The first draft of the 2014-15 budget stands at $18,795,860, an increase of 1.86 percent over the current year’s $18,452,011 spending plan, according to school business official Dr. Philip Kenter. At the same time, the district is projecting the maximum allowable tax levy at $16,855,182. Although that number is a 2.45-percent increase over the current year’s levy of $16,451,195, it still falls within the state mandated 1.46-percent cap after exemptions, like those for pension costs, are taken into account.

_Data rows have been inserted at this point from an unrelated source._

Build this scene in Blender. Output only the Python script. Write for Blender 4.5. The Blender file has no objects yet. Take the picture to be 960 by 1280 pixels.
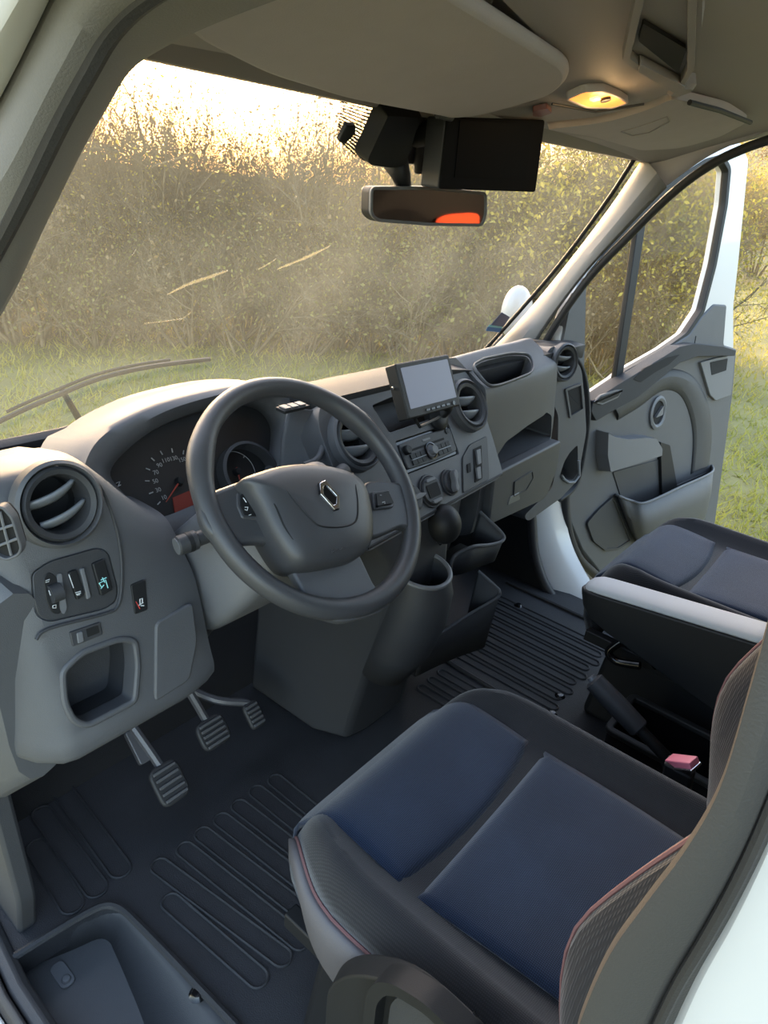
import bpy, bmesh, math, random
import numpy as np
from mathutils import Vector, Matrix
random.seed(7)
PI = math.pi
SC = bpy.context.scene
COL = SC.collection

# ------------------------------------------------------------------ camera, sky, sun, exposure
FPX = 856.0
CP = Vector((-1.115, -0.655, 1.177))
YAW, PITCH, ROLL = [math.radians(a) for a in (52.878, 25.746, 5.929)]
_f = Vector((math.sin(YAW)*math.cos(PITCH), math.cos(YAW)*math.cos(PITCH), -math.sin(PITCH)))
_r = Vector((math.cos(YAW), -math.sin(YAW), 0)); _u = _r.cross(_f)
CR = math.cos(ROLL)*_r + math.sin(ROLL)*_u
CU = -math.sin(ROLL)*_r + math.cos(ROLL)*_u
CF = _f
cd = bpy.data.cameras.new('camera'); cam = bpy.data.objects.new('camera', cd); COL.objects.link(cam)
cd.sensor_fit = 'VERTICAL'; cd.sensor_height = 36; cd.lens = FPX/1280*36; cd.clip_start = .02; cd.clip_end = 800
m = Matrix.Identity(4)
for i in range(3):
    m[i][0] = CR[i]; m[i][1] = CU[i]; m[i][2] = -CF[i]; m[i][3] = CP[i]
cam.matrix_world = m
SC.camera = cam

SUN_AZ, SUN_EL = math.radians(29), math.radians(9.5)
w = bpy.data.worlds.new('sky'); SC.world = w; w.use_nodes = True
nt = w.node_tree; nt.nodes.clear()
sky = nt.nodes.new('ShaderNodeTexSky'); sky.sky_type = 'NISHITA'; sky.sun_disc = False
sky.sun_elevation = SUN_EL; sky.sun_rotation = SUN_AZ; sky.altitude = 100; sky.air_density = 1.0; sky.dust_density = 2.2; sky.ozone_density = 1.0
bg = nt.nodes.new('ShaderNodeBackground'); bg.inputs[1].default_value = 1.0
out = nt.nodes.new('ShaderNodeOutputWorld')
wbn = nt.nodes.new('ShaderNodeMix'); wbn.data_type = 'RGBA'; wbn.blend_type = 'MULTIPLY'; wbn.inputs[0].default_value = 1.0; wbn.inputs[7].default_value = (1.0, .90, .85, 1)
nt.links.new(sky.outputs[0], wbn.inputs[6]); nt.links.new(wbn.outputs[2], bg.inputs[0]); nt.links.new(bg.outputs[0], out.inputs[0])
sl = bpy.data.lights.new('sun', 'SUN'); sl.energy = 1.9; sl.color = (1.0, .70, .40); sl.angle = math.radians(1.0)
so = bpy.data.objects.new('sun', sl); COL.objects.link(so)
sd = Vector((math.sin(SUN_AZ)*math.cos(SUN_EL), math.cos(SUN_AZ)*math.cos(SUN_EL), math.sin(SUN_EL)))
so.rotation_euler = sd.to_track_quat('Z', 'Y').to_euler(); so.location = (4, 7, 3)
SC.view_settings.view_transform = 'Standard'; SC.view_settings.look = 'None'
SC.view_settings.gamma = 1.0; SC.view_settings.exposure = 0.85; SC.view_settings.use_curve_mapping = False
SC.cycles.transparent_max_bounces = 24

# ------------------------------------------------------------------ where a line of sight meets a real surface
def ray(px, py): return CF + CR*((px-480)/FPX) - CU*((py-640)/FPX)
def atx(px, py, x): d = ray(px, py); return CP + d*((x-CP.x)/d.x)
def aty(px, py, y): d = ray(px, py); return CP + d*((y-CP.y)/d.y)
def atz(px, py, z): d = ray(px, py); return CP + d*((z-CP.z)/d.z)

class Frame:
    """a flat working plane: origin, u (across), v (up), n = outward"""
    def __init__(s, o, u, v):
        s.o = Vector(o); s.u = Vector(u).normalized(); v = Vector(v); s.v = (v - s.u*v.dot(s.u)).normalized(); s.n = s.u.cross(s.v)
    def px(s, x, y, h=0.0):
        d = ray(x, y); p0 = s.o + s.n*h
        p = CP + d*((p0-CP).dot(s.n)/d.dot(s.n)) - s.o
        return (p.dot(s.u), p.dot(s.v))
    def pxs(s, l, h=0.0): return [s.px(a, b, h) for a, b in l]
    def P(s, a, b, h=0.0): return s.o + s.u*a + s.v*b + s.n*h

# ------------------------------------------------------------------ outlines
def rnd(pts, r, n=5):
    """round the corners of a closed polygon"""
    o = []; N = len(pts)
    for i in range(N):
        p0, p1, p2 = [Vector(pts[j % N][:2]) for j in (i-1, i, i+1)]
        rr = r[i] if isinstance(r, (list, tuple)) else r
        a, b = p0-p1, p2-p1; la, lb = a.length, b.length
        if la < 1e-6 or lb < 1e-6: continue
        d = min(rr, la*.48, lb*.48)
        q0, q2 = p1 + a/la*d, p1 + b/lb*d
        for k in range(n+1):
            t = k/n
            q = q0*(1-t)**2 + p1*2*t*(1-t) + q2*t*t
            o.append((q.x, q.y))
    return o
def rr(a0, a1, b0, b1, r, n=5): return rnd([(a0, b0), (a1, b0), (a1, b1), (a0, b1)], r, n)
def cr(pts, closed=False, n=6):
    """Catmull-Rom through points of any dimension"""
    P = [Vector(p) for p in pts]; N = len(P); o = []
    for i in range(N if closed else N-1):
        if closed: a, b, c, d = P[i-1], P[i], P[(i+1) % N], P[(i+2) % N]
        else: a, b, c, d = P[max(i-1, 0)], P[i], P[i+1], P[min(i+2, N-1)]
        for k in range(n):
            t = k/n
            o.append(.5*((2*b) + (c-a)*t + (2*a-5*b+4*c-d)*t*t + (3*b-a-3*c+d)*t**3))
    if not closed: o.append(P[-1])
    return o
def circ(ca, cb, r, n=40, ry=None): return [(ca+r*math.cos(2*PI*k/n), cb+(ry or r)*math.sin(2*PI*k/n)) for k in range(n)]
def area(p): return sum(p[i-1][0]*p[i][1]-p[i][0]*p[i-1][1] for i in range(len(p)))
def grow(pts, d):
    """offset a closed outline outwards by d"""
    s = 1 if area(pts) > 0 else -1; o = []; N = len(pts)
    for i in range(N):
        a, b, c = Vector(pts[i-1][:2]), Vector(pts[i][:2]), Vector(pts[(i+1) % N][:2])
        t = ((b-a).normalized() + (c-b).normalized())
        if t.length < 1e-6: t = (c-b)
        t.normalize(); o.append((b.x + s*d*t.y, b.y - s*d*t.x))
    return o

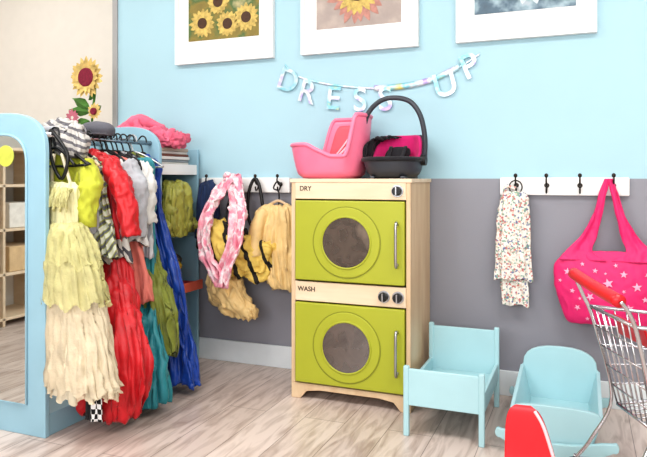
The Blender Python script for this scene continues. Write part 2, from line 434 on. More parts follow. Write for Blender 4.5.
# ------------------------------------------------------------ hook rails
def hook(g, x, z=.97):
    disc('hook_plate', (x, z), .011, (-.03, -.024), darkmet, g)
    tube('hook_upper', [(x, -.026, z), (x, -.05, z+.0), (x, -.07, z+.02), (x, -.066, z+.038)], .004, darkmet, g)
    tube('hook_lower', [(x, -.026, z-.005), (x, -.045, z-.03), (x, -.06, z-.03), (x, -.064, z-.012)], .004, darkmet, g)
    loft('hook_ball', [(x, -.066, z+.034, .001, .001), (x, -.066, z+.04, .008, .008), (x, -.066, z+.05, .007, .007), (x, -.066, z+.054, .001, .001)], darkmet, g, seg=16, sub=3)
r1 = G('coat_hook_rail'); box('rail', -.352, .188, -.024, 0, .925, 1.005, white, r1, .005)
for x in (-.279, -.148, -.01, .124): hook(r1, x)
r2 = G('coat_hook_rail'); box('rail', -1.96, -1.42, -.024, 0, .925, 1.005, white, r2, .005)
for x in (-1.9, -1.74, -1.6, -1.47): hook(r2, x)

# floral scarf
sc = G('floral_scarf')
flo = pattern('floral_print', 'voronoi', [(0, '#E2DED6'), (.42, '#D2BFAE'), (.55, '#BE7472'), (.65, '#DEDAD2'), (.75, '#86A694'), (.84, '#E2DED6'), (.92, '#727A98')], 140)
tube('loop', [(-.279, -.06, .955), (-.32, -.055, .965), (-.325, -.05, .93), (-.30, -.05, .905)], .009, flo, sc)
tube('hook_ring', [(-.279+.028*cos(a*pi/4), -.062, .962+.03*sin(a*pi/4)) for a in range(8)], .003, darkmet, sc, cyc=True)
crumple(loft('main_drape', [(-.285, -.06, .945, .018, .015), (-.287, -.06, .92, .055, .022), (-.29, -.06, .86, .066, .026), (-.292, -.06, .74, .072, .028), (-.292, -.06, .62, .078, .03), (-.29, -.06, .545, .08, .03)], flo, sc, n=5, amp=.10, hem=.004), .02, .04)
crumple(loft('tail_drape', [(-.285, -.055, .6, .055, .018), (-.285, -.055, .5, .057, .02), (-.28, -.055, .43, .056, .02)], flo, sc, n=4, amp=.1, hem=.005, w0=.8), .015, .04)

# tote bag
tb = G('star_tote_bag'); hotp = F('hot_pink_canvas', '#DE226E', .06, .55, .12)
starM = M('star_print', '#F0A6C2', .4, var=.05)
bc = .105; by = -.075
BR = [(bc, by, .69, .165, .012), (bc, by, .66, .195, .022), (bc, by, .62, .222, .035), (bc, by, .56, .222, .046), (bc, by, .48, .205, .052), (bc, by, .41, .18, .045), (bc, by, .382, .165, .032), (bc, by, .375, .14, .02)]
crumple(loft('body', BR, hotp, tb), .008, .07, .8)
for s in (-1, 1):
    def X(v): return bc+s*v
    crumple(sheet('strap_'+('l' if s < 0 else 'r'), [((X(.02-.004), -.062, 1.0), (X(-.004), -.066, 1.0)), ((X(.045), by+.01, .9), (X(.018), by, .9)), ((X(.075), by, .82), (X(.034), by, .82)),
        ((X(.115), by, .75), (X(.052), by, .745)), ((X(.17), by-.01, .69), (X(.065), by-.01, .69)), ((X(.2), by-.022, .65), (X(.01), by-.028, .65))], hotp, tb, n=1, amp=.004, th=.006), .012, .04)
def surf(x, z):
    for i in range(len(BR)-1):
        a, b = BR[i], BR[i+1]
        if b[2] <= z <= a[2]:
            t = (a[2]-z)/(a[2]-b[2]); rx = a[3]+(b[3]-a[3])*t; ry = a[4]+(b[4]-a[4])*t
            q = 1-((x-bc)/rx)**2
            return by-ry*sqrt(max(.05, q))*1.02-.0055
    return by-.03
vs, fs = [], []
for (sx, sz, sr) in [(-.06, .6, .016), (.0, .57, .02), (.05, .61, .012), (.1, .56, .022), (.16, .6, .016), (.21, .55, .02), (-.04, .52, .012), (.03, .5, .018), (.12, .49, .014), (.07, .44, .018), (.18, .46, .02), (-.02, .45, .014), (.24, .5, .014), (.25, .6, .012), (.0, .635, .01), (.13, .635, .01), (.14, .42, .011), (.2, .41, .01), (.02, .405, .01), (-.09, .56, .009), (.06, .53, .008), (.16, .53, .009), (.09, .6, .007), (-.01, .49, .008)]:
    b = len(vs); ph = random.random(); vs.append((sx, surf(sx, sz)-.001, sz))
    for k in range(10):
        r = sr if k % 2 == 0 else sr*.42; a = 2*pi*k/10+ph
        vs.append((sx+r*cos(a), surf(sx+r*cos(a), sz+r*sin(a)), sz+r*sin(a)))
    for k in range(10): fs.append((b, b+1+k, b+1+(k+1) % 10))
mk('stars', vs, fs, starM, tb)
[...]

According to Dr. Kenter, the district is now assessing how to make up the $917,405 shortfall to come in under the cap. Currently, he said, the district plans to roll over unused funds from this year’s budget, an amount expected to total approximately $680,000, to offset the cost. Another $134,549 is expected to be taken from the district’s unemployment reserve fund, leaving roughly $10,000 to be found. Although this is the first option, Dr. Kenter stressed that it is up to the Board of Education to authorize this route.

From there, Dr. Kenter said, the district has several options for the remaining shortfall. Options presented by Mr. Dyer at the meeting include cutting back on teaching assistants, reading teachers, the ESL program, making the school librarian a part-time position, and merging the superintendent and principal positions. According to Mr. Dyer, the board will make its final decisions before putting the proposed budget before the taxpayers in May.

While using the reserve funds will help offset taxpayer costs, the move to deplete the unemployment reserve is a risky one. Dr. Kenter explained that the district will have to evaluate any claims that would typically be funded through the unemployment reserve as they come in, noting they will still be obligated to pay them. “It is all risky,” he said in a phone interview Tuesday. “We would have to determine the amount of the claim and try to find the money somewhere.”

He also explained that the district does have four other reserve accounts, totaling $1.2 million, to draw from, but that some of the money in those accounts is already earmarked for future projects.

None of the board members addressed the public during the hearing.

The next Tuckahoe School Board meeting is scheduled for Monday, March 3, at 7:30 p.m. at the Tuckahoe School library on Magee Street.